Share on:


Originally posted October 16, 2012 for Ekso Bionics.

When you first acquire a disability, it’s just not possible to imagine adopting the identity of disability with pride. In the beginning, identifying with disability at all is deeply infused with stigma. In the beginning there is only loss. There is nothing to take pride in, only the deeply uncertain mire of coping with a primal sense of trauma, and a vision of the future that has gone dark. Of course people resist it — at first.

We also resist adopting disability identity as long as we feel we have the potential to recover — or are holding on to the hope for it. Warding off acceptance and identification with disability is, for some people, an important part of the early process, giving recovery every possible chance. And sometimes it happens.

Temporary disability is not necessarily a path to pride, though it’s often a path to a rich quality of empathy and understanding of the disability experience. However it turns out, there’s always some benefit to mine.

In the initial period following my paralysis, I experienced a nominal amount of recovery, regaining use of select muscles in my upper legs. But in time it became undeniably clear that I would not gain the muscle function and control it would take to walk. I realized that I should get on with my life, regardless of what degree of recovery I made. In fact, I already was out there doing it. I was primed to discover disability pride.

Time does heal, as it turns out. As a person moves forward — assuming they get access to good rehab, to optimal mobility equipment, and make a personal choice to move forward and find out what might be ahead beyond the darkness — their perspective on identification with disability evolves.

The process usually starts by discovering that living with a disability is substantially a matter of method. I spent seven weeks in rehab. I got trained how to live as a wheelchair user. I’ve achieved what I consider mastery of living with paralysis; what I do has become the natural way I function. Wheeling is normal for me, and I have a very refined sense of space, curb heights, and turning radius. (In fact, it’s helped me get really good at parallel parking!)

When you get an initial taste of that, you start to sense that there actually is a vision ahead that just has yet to take shape — and that you absolutely have a lot of influence over how that vision takes shape.

This recognition that I just had stuff to learn took some of the edge off the tragedy of becoming paralyzed at the age of 18 in 1973 (you do the math). Life as a wheelchair user was going to be more doable than I feared. I was seeing people living evidently full lives on wheels. I figured if they could do it, so could I.

I still had a way to go to get to “disability pride,” but disability as irredeemably tragic loss was gradually but surely falling by the wayside.

I returned to school, studying architecture in a building that was inaccessible, as it happened. Carried up and down steps to study architecture (note the irony here?), I got a real taste of my capacity to do what I had to do to work toward my goals.

I didn’t feel special. I felt witness to a capacity in myself that is universally human. My experience of paralysis was the catalyst for this discovery, and it was truly profound. There were aspects of the disability experience which were deepening me. Positive things.

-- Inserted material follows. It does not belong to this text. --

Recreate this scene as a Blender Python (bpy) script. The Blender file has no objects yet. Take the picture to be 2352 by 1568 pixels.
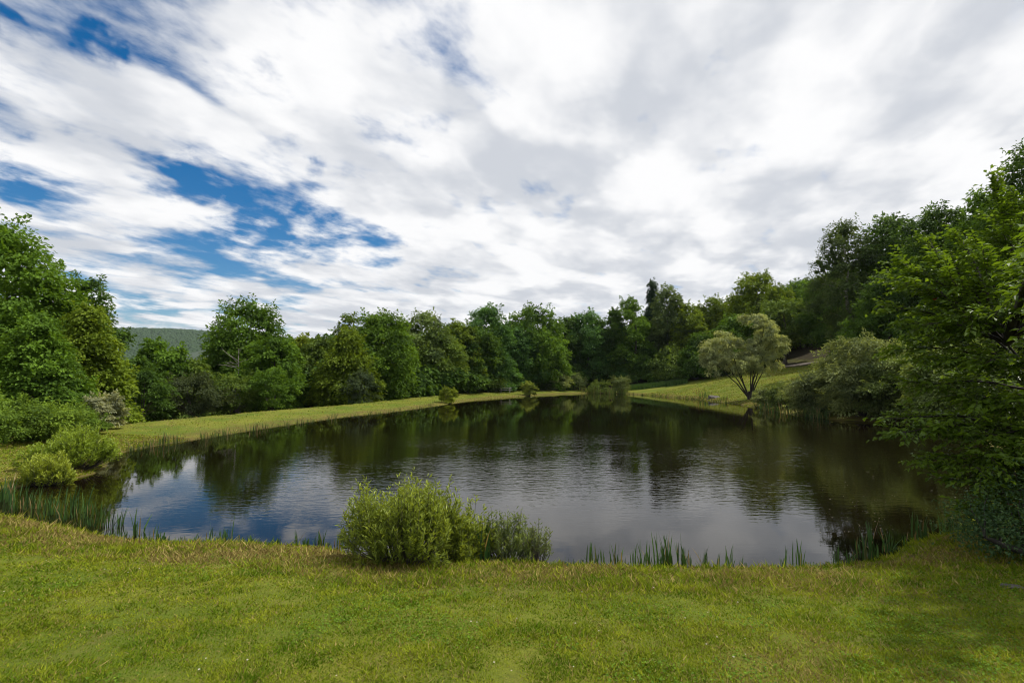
import bpy, math
import numpy as np
from mathutils import Vector

S = bpy.context.scene
COL = S.collection
rng = np.random.default_rng(7)

# ------------------------------------------------------------------ camera
CAM_H = 2.6                                   # metres above the water
PITCH = math.radians(4.18)
F = 1176.0                                    # focal length in survey units (18 mm on 36 mm)
cam_data = bpy.data.cameras.new('camera')
cam_data.lens = 18.0
cam_data.sensor_width = 36.0
cam_data.clip_start = 0.05
cam_data.clip_end = 20000
cam = bpy.data.objects.new('camera', cam_data)
cam.location = (0, 0, CAM_H)
cam.rotation_euler = (math.radians(90) + PITCH, 0, 0)
COL.objects.link(cam)
S.camera = cam

# ------------------------------------------------------------------ view
S.view_settings.view_transform = 'Standard'
S.view_settings.look = 'None'
S.view_settings.exposure = 0.0
S.view_settings.gamma = 1.0
S.view_settings.use_curve_mapping = False
S.render.engine = 'CYCLES'
S.cycles.filter_width = 1.1
S.cycles.max_bounces = 6
S.cycles.diffuse_bounces = 3
S.cycles.glossy_bounces = 3
S.cycles.transmission_bounces = 3
S.cycles.transparent_max_bounces = 6
S.cycles.caustics_reflective = False
S.cycles.caustics_refractive = False

SUN = Vector((0.50, 0.14, 0.85)).normalized()
SUN_EL = math.asin(SUN.z)
SUN_AZ = math.atan2(SUN.x, SUN.y)


def ray(px, py):
    """world direction of a surveyed bearing (units: 2352 x 1568 plate)"""
    a, b = (px - 1176) / F, (784 - py) / F
    c, s = math.cos(PITCH), math.sin(PITCH)
    return np.array([a, c - s * b, s + c * b])


def on_level(px, py, z=0.0):
    d = ray(px, py)
    t = (z - CAM_H) / d[2]
    return d[0] * t, d[1] * t


def at_depth(px, py, Y):
    d = ray(px, py)
    t = Y / d[1]
    return d[0] * t, Y, CAM_H + d[2] * t


# ------------------------------------------------------------------ node helpers
class NT:
    def __init__(self, tree):
        self.t = tree
        self.t.nodes.clear()

    def n(self, kind, **kw):
        nd = self.t.nodes.new(kind)
        for k, v in kw.items():
            setattr(nd, k, v)
        return nd

    def link(self, a, b):
        self.t.links.new(a, b)

    def val(self, sock, v):
        if hasattr(v, 'links'):
            self.link(v, sock)
        else:
            sock.default_value = v

    def math(self, op, a, b=0.0, c=None, clamp=False):
        nd = self.n('ShaderNodeMath', operation=op, use_clamp=clamp)
        self.val(nd.inputs[0], a)
        self.val(nd.inputs[1], b)
        if c is not None:
            self.val(nd.inputs[2], c)
        return nd.outputs[0]

    def vmath(self, op, a, b=(0, 0, 0), scale=None):
        nd = self.n('ShaderNodeVectorMath', operation=op)
        self.val(nd.inputs[0], a)
        self.val(nd.inputs[1], b)
        if scale is not None:
            self.val(nd.inputs['Scale'], scale)
        return nd.outputs['Value'] if op in ('DOT_PRODUCT', 'LENGTH') else nd.outputs['Vector']

    def mix(self, fac, a, b, blend='MIX'):
        nd = self.n('ShaderNodeMix', data_type='RGBA', blend_type=blend)
        self.val(nd.inputs[0], fac)
        self.val(nd.inputs[6], a)
        self.val(nd.inputs[7], b)
        return nd.outputs[2]

    def smooth(self, v, lo, hi, o0=0.0, o1=1.0, kind='SMOOTHSTEP'):
        nd = self.n('ShaderNodeMapRange', interpolation_type=kind)
        self.val(nd.inputs['Value'], v)
        for k, x in (('From Min', lo), ('From Max', hi), ('To Min', o0), ('To Max', o1)):
            self.val(nd.inputs[k], x)
        return nd.outputs['Result']

    def noise(self, vec, scale, detail=4, rough=0.5, dist=0.0, color=False, lac=2.0):
        nd = self.n('ShaderNodeTexNoise')
        if vec is not None:
            self.link(vec, nd.inputs['Vector'])
        nd.inputs['Scale'].default_value = scale
        nd.inputs['Detail'].default_value = detail
        nd.inputs['Roughness'].default_value = rough
        nd.inputs['Lacunarity'].default_value = lac
        nd.inputs['Distortion'].default_value = dist
        return nd.outputs['Color'] if color else nd.outputs['Fac']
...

It was also eminently clear that everyone else (“society”) had no idea how living with a disability worked. Early on I cared a lot about they thought. I needed them to know that I was active and independent and could open doors by myself. But since people around me typically got it wrong (and still do), in time I became less concerned about how others saw me. I was gaining a firmer grip on my own sense of self on my own terms. For an eighteen-year-old boy, this was no small thing. In fact, isn’t it the journey we’re all on?

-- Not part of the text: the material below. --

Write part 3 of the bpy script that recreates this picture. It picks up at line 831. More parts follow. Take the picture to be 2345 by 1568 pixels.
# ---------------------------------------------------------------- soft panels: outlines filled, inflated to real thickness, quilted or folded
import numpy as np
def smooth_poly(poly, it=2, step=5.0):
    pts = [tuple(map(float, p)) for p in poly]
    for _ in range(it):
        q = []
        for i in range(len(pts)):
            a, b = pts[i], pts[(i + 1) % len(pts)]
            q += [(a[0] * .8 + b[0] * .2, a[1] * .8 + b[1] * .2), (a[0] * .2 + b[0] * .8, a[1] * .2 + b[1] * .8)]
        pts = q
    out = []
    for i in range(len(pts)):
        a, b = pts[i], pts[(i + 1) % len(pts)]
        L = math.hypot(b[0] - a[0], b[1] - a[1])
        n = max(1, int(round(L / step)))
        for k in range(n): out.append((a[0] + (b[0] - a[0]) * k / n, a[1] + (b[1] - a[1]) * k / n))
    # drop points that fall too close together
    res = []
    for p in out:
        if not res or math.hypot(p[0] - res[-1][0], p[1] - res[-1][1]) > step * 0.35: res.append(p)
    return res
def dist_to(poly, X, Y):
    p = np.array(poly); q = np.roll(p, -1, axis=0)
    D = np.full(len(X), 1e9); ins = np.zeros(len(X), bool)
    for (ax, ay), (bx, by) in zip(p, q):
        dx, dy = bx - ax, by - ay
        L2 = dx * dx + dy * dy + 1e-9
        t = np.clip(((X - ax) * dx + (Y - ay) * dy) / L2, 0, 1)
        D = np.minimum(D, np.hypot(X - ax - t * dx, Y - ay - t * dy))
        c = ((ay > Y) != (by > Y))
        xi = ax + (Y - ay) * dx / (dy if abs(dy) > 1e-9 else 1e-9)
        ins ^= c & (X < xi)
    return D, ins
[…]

I was succeeding at living with a disability. I was manifesting a deeply human drive to reach for what life was possible, and it turned out that a very great deal of life was possible. The fact that I didn’t have much choice in the matter (about being paralyzed, that is) didn’t dilute the fact that these adjustments and insights were profoundly meaningful. I was, in effect, forced to discover the miracle of my own innately human power.

As the years have advanced (42 and counting now), my point of reference to walking has drifted into the background. I outnumbered my days walking when I turned 37, having been eighteen and a half when I was injured. I had lived more than half my life with a disability, and my disability identity had become primary, my life walking a now smaller part of the whole. My orientation looking back on the life on wheels that I’ve lived — a long way from perfect, I assure you — is to contemplate what I’ve accomplished, not what I’d lost.

I had done way more than merely survive. I didn’t give up, I pushed beyond comfort zones, I’ve drawn on the miracle of my humanity, accumulating experiences I clearly wouldn’t have had on my feet. I had plenty of cause to be proud. Not as an egotistical conceit, but as a recognition of my value in the context of my disability.

And knowing the number of people with disabilities that I do, I can promise you that I’m no exception, that I’m not rare in this sense. Literally millions of people would  repeat their version of this perspective for you.

People with disabilities have shown what they’ve got. Committed to living the visions they see for themselves, people with disabilities have designed the incredibly sophisticated wheelchairs we use, fostered a wide array of assistive technologies, blown open recreation and athletic possibilities, and fought for changes in policy and law.

People with disabilities have fought for accessibility and civil rights protections under the law, people have paraded in the streets, occupied buildings, and chained themselves to buses. There are people who worked and studied and gained the sophistication it takes to sit at tables as equals with legislators and executives.

They have changed our world. And you better believe they take pride in it.